* **Dataset excerpt**
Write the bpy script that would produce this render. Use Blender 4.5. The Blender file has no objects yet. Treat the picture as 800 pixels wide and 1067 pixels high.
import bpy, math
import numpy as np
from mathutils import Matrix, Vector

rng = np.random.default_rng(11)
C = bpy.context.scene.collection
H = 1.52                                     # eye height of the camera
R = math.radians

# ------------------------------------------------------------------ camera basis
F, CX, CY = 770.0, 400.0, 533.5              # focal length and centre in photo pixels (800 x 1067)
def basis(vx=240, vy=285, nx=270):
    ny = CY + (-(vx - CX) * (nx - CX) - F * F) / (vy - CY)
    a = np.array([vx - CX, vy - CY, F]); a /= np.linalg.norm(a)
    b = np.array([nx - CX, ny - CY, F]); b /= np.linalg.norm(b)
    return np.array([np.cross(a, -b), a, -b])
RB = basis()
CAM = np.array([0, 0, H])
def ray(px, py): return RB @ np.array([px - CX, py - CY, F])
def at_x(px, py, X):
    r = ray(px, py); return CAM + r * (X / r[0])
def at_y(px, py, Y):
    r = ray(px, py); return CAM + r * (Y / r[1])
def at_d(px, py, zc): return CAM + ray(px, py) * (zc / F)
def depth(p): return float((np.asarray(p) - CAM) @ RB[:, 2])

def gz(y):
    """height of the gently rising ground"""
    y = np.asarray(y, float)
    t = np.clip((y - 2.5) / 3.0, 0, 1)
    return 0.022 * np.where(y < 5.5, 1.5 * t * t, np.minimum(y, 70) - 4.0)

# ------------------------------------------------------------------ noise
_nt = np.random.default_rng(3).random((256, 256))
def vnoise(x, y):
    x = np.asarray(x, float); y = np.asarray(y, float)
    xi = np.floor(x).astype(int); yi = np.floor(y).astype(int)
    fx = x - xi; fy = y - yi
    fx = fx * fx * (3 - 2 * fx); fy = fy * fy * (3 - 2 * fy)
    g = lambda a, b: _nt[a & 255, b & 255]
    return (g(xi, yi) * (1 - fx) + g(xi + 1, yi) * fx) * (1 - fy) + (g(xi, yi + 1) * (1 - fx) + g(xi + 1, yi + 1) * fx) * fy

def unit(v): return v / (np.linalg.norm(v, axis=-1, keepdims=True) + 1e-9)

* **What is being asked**
Reproduce the data shown above exactly.

* **Answer to this exercise**
Write the bpy script that would produce this render. Use Blender 4.5. The Blender file has no objects yet. Treat the picture as 800 pixels wide and 1067 pixels high.
import bpy, math
import numpy as np
from mathutils import Matrix, Vector

rng = np.random.default_rng(11)
C = bpy.context.scene.collection
H = 1.52                                     # eye height of the camera
R = math.radians

# ------------------------------------------------------------------ camera basis
F, CX, CY = 770.0, 400.0, 533.5              # focal length and centre in photo pixels (800 x 1067)
def basis(vx=240, vy=285, nx=270):
    ny = CY + (-(vx - CX) * (nx - CX) - F * F) / (vy - CY)
    a = np.array([vx - CX, vy - CY, F]); a /= np.linalg.norm(a)
    b = np.array([nx - CX, ny - CY, F]); b /= np.linalg.norm(b)
    return np.array([np.cross(a, -b), a, -b])
RB = basis()
CAM = np.array([0, 0, H])
def ray(px, py): return RB @ np.array([px - CX, py - CY, F])
def at_x(px, py, X):
    r = ray(px, py); return CAM + r * (X / r[0])
def at_y(px, py, Y):
    r = ray(px, py); return CAM + r * (Y / r[1])
def at_d(px, py, zc): return CAM + ray(px, py) * (zc / F)
def depth(p): return float((np.asarray(p) - CAM) @ RB[:, 2])

def gz(y):
    """height of the gently rising ground"""
    y = np.asarray(y, float)
    t = np.clip((y - 2.5) / 3.0, 0, 1)
    return 0.022 * np.where(y < 5.5, 1.5 * t * t, np.minimum(y, 70) - 4.0)

# ------------------------------------------------------------------ noise
_nt = np.random.default_rng(3).random((256, 256))
def vnoise(x, y):
    x = np.asarray(x, float); y = np.asarray(y, float)
    xi = np.floor(x).astype(int); yi = np.floor(y).astype(int)
    fx = x - xi; fy = y - yi
    fx = fx * fx * (3 - 2 * fx); fy = fy * fy * (3 - 2 * fy)
    g = lambda a, b: _nt[a & 255, b & 255]
    return (g(xi, yi) * (1 - fx) + g(xi + 1, yi) * fx) * (1 - fy) + (g(xi, yi + 1) * (1 - fx) + g(xi + 1, yi + 1) * fx) * fy

def unit(v): return v / (np.linalg.norm(v, axis=-1, keepdims=True) + 1e-9)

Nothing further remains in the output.